TASK INSTRUCTIONS: All of the material below is to be retyped exactly.

── DATASET RECORDS ──

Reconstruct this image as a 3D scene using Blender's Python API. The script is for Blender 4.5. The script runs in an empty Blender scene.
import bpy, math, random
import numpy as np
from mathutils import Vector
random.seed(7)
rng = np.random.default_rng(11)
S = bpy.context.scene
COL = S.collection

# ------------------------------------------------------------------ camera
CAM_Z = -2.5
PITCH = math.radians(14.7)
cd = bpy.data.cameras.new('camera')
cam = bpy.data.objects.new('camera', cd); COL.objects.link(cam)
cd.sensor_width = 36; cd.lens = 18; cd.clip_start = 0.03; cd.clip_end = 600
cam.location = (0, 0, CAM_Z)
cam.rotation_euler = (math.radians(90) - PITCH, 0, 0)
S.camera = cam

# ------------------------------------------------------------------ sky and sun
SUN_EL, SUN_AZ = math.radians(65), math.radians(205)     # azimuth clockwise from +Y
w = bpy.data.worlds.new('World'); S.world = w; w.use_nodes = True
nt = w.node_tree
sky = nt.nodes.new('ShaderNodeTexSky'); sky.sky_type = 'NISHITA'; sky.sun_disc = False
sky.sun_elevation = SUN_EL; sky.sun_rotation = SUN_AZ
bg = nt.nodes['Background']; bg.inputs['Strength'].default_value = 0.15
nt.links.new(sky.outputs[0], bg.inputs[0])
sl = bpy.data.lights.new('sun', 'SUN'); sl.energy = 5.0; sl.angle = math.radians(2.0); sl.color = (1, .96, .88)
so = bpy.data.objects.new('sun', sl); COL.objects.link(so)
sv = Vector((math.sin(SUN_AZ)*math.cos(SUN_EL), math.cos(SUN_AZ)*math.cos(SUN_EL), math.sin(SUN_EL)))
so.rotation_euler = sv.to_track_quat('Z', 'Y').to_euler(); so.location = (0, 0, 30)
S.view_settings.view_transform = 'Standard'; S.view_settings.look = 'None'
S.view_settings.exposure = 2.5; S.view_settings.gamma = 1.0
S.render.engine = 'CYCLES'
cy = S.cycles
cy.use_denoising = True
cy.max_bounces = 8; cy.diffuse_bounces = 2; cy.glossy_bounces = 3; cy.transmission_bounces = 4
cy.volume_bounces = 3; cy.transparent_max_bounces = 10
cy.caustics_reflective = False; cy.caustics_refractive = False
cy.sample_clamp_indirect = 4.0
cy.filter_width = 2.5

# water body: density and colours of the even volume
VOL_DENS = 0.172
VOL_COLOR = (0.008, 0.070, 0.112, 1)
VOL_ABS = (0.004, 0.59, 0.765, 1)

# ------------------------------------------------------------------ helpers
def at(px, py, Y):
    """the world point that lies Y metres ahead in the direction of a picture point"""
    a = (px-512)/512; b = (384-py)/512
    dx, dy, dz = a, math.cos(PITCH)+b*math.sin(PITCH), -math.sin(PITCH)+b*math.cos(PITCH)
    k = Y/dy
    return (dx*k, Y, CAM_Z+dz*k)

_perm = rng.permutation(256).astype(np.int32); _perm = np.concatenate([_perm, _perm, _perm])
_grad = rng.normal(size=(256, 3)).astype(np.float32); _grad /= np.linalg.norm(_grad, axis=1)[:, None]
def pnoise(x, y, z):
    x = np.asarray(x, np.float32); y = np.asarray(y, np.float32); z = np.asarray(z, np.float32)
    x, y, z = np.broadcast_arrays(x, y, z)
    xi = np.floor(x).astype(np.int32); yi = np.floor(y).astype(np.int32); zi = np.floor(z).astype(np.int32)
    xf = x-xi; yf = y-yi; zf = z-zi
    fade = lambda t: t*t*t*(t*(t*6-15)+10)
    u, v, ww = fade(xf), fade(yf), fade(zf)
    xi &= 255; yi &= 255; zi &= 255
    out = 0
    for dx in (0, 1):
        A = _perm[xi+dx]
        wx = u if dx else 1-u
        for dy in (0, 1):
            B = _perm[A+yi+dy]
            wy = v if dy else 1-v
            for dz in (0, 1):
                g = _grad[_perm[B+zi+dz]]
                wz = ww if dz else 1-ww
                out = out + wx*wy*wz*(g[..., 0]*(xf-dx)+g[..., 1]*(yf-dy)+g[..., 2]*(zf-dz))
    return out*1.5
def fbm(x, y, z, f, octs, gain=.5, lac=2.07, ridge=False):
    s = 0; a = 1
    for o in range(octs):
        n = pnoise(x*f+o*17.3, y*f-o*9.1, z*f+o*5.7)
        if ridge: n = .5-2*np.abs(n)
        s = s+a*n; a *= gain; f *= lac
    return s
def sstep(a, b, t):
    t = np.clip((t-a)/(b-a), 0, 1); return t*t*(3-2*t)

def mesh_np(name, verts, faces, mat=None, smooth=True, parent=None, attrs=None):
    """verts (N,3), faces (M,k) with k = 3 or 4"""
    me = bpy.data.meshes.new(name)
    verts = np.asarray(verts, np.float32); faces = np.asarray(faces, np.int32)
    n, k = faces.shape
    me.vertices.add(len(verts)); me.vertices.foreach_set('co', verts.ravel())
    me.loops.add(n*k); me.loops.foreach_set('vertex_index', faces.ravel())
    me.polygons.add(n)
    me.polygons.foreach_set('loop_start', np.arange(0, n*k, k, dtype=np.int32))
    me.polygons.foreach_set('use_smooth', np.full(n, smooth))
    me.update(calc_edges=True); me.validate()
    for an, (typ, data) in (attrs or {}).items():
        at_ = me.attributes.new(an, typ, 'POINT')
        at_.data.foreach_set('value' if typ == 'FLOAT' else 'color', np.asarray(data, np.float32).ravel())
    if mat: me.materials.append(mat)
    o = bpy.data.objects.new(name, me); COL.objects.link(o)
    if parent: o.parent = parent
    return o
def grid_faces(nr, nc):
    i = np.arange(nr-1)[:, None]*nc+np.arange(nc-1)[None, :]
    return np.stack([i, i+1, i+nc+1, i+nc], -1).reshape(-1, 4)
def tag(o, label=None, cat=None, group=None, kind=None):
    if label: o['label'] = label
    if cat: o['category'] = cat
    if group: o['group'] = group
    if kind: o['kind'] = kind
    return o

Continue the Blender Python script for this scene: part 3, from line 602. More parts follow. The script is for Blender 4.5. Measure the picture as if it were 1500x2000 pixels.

───

EXERCISE OUTPUT:
Reconstruct this image as a 3D scene using Blender's Python API. The script is for Blender 4.5. The script runs in an empty Blender scene.
import bpy, math, random
import numpy as np
from mathutils import Vector
random.seed(7)
rng = np.random.default_rng(11)
S = bpy.context.scene
COL = S.collection

# ------------------------------------------------------------------ camera
CAM_Z = -2.5
PITCH = math.radians(14.7)
cd = bpy.data.cameras.new('camera')
cam = bpy.data.objects.new('camera', cd); COL.objects.link(cam)
cd.sensor_width = 36; cd.lens = 18; cd.clip_start = 0.03; cd.clip_end = 600
cam.location = (0, 0, CAM_Z)
cam.rotation_euler = (math.radians(90) - PITCH, 0, 0)
S.camera = cam

# ------------------------------------------------------------------ sky and sun
SUN_EL, SUN_AZ = math.radians(65), math.radians(205)     # azimuth clockwise from +Y
w = bpy.data.worlds.new('World'); S.world = w; w.use_nodes = True
nt = w.node_tree
sky = nt.nodes.new('ShaderNodeTexSky'); sky.sky_type = 'NISHITA'; sky.sun_disc = False
sky.sun_elevation = SUN_EL; sky.sun_rotation = SUN_AZ
bg = nt.nodes['Background']; bg.inputs['Strength'].default_value = 0.15
nt.links.new(sky.outputs[0], bg.inputs[0])
sl = bpy.data.lights.new('sun', 'SUN'); sl.energy = 5.0; sl.angle = math.radians(2.0); sl.color = (1, .96, .88)
so = bpy.data.objects.new('sun', sl); COL.objects.link(so)
sv = Vector((math.sin(SUN_AZ)*math.cos(SUN_EL), math.cos(SUN_AZ)*math.cos(SUN_EL), math.sin(SUN_EL)))
so.rotation_euler = sv.to_track_quat('Z', 'Y').to_euler(); so.location = (0, 0, 30)
S.view_settings.view_transform = 'Standard'; S.view_settings.look = 'None'
S.view_settings.exposure = 2.5; S.view_settings.gamma = 1.0
S.render.engine = 'CYCLES'
cy = S.cycles
cy.use_denoising = True
cy.max_bounces = 8; cy.diffuse_bounces = 2; cy.glossy_bounces = 3; cy.transmission_bounces = 4
cy.volume_bounces = 3; cy.transparent_max_bounces = 10
cy.caustics_reflective = False; cy.caustics_refractive = False
cy.sample_clamp_indirect = 4.0
cy.filter_width = 2.5

# water body: density and colours of the even volume
VOL_DENS = 0.172
VOL_COLOR = (0.008, 0.070, 0.112, 1)
VOL_ABS = (0.004, 0.59, 0.765, 1)

# ------------------------------------------------------------------ helpers
def at(px, py, Y):
    """the world point that lies Y metres ahead in the direction of a picture point"""
    a = (px-512)/512; b = (384-py)/512
    dx, dy, dz = a, math.cos(PITCH)+b*math.sin(PITCH), -math.sin(PITCH)+b*math.cos(PITCH)
    k = Y/dy
    return (dx*k, Y, CAM_Z+dz*k)

_perm = rng.permutation(256).astype(np.int32); _perm = np.concatenate([_perm, _perm, _perm])
_grad = rng.normal(size=(256, 3)).astype(np.float32); _grad /= np.linalg.norm(_grad, axis=1)[:, None]
def pnoise(x, y, z):
    x = np.asarray(x, np.float32); y = np.asarray(y, np.float32); z = np.asarray(z, np.float32)
    x, y, z = np.broadcast_arrays(x, y, z)
    xi = np.floor(x).astype(np.int32); yi = np.floor(y).astype(np.int32); zi = np.floor(z).astype(np.int32)
    xf = x-xi; yf = y-yi; zf = z-zi
    fade = lambda t: t*t*t*(t*(t*6-15)+10)
    u, v, ww = fade(xf), fade(yf), fade(zf)
    xi &= 255; yi &= 255; zi &= 255
    out = 0
    for dx in (0, 1):
        A = _perm[xi+dx]
        wx = u if dx else 1-u
        for dy in (0, 1):
            B = _perm[A+yi+dy]
            wy = v if dy else 1-v
            for dz in (0, 1):
                g = _grad[_perm[B+zi+dz]]
                wz = ww if dz else 1-ww
                out = out + wx*wy*wz*(g[..., 0]*(xf-dx)+g[..., 1]*(yf-dy)+g[..., 2]*(zf-dz))
    return out*1.5
def fbm(x, y, z, f, octs, gain=.5, lac=2.07, ridge=False):
    s = 0; a = 1
    for o in range(octs):
        n = pnoise(x*f+o*17.3, y*f-o*9.1, z*f+o*5.7)
        if ridge: n = .5-2*np.abs(n)
        s = s+a*n; a *= gain; f *= lac
    return s
def sstep(a, b, t):
    t = np.clip((t-a)/(b-a), 0, 1); return t*t*(3-2*t)

def mesh_np(name, verts, faces, mat=None, smooth=True, parent=None, attrs=None):
    """verts (N,3), faces (M,k) with k = 3 or 4"""
    me = bpy.data.meshes.new(name)
    verts = np.asarray(verts, np.float32); faces = np.asarray(faces, np.int32)
    n, k = faces.shape
    me.vertices.add(len(verts)); me.vertices.foreach_set('co', verts.ravel())
    me.loops.add(n*k); me.loops.foreach_set('vertex_index', faces.ravel())
    me.polygons.add(n)
    me.polygons.foreach_set('loop_start', np.arange(0, n*k, k, dtype=np.int32))
    me.polygons.foreach_set('use_smooth', np.full(n, smooth))
    me.update(calc_edges=True); me.validate()
    for an, (typ, data) in (attrs or {}).items():
        at_ = me.attributes.new(an, typ, 'POINT')
        at_.data.foreach_set('value' if typ == 'FLOAT' else 'color', np.asarray(data, np.float32).ravel())
    if mat: me.materials.append(mat)
    o = bpy.data.objects.new(name, me); COL.objects.link(o)
    if parent: o.parent = parent
    return o
def grid_faces(nr, nc):
    i = np.arange(nr-1)[:, None]*nc+np.arange(nc-1)[None, :]
    return np.stack([i, i+1, i+nc+1, i+nc], -1).reshape(-1, 4)
def tag(o, label=None, cat=None, group=None, kind=None):
    if label: o['label'] = label
    if cat: o['category'] = cat
    if group: o['group'] = group
    if kind: o['kind'] = kind
    return o

Continue the Blender Python script for this scene: part 3, from line 602. More parts follow. The script is for Blender 4.5. Measure the picture as if it were 1500x2000 pixels.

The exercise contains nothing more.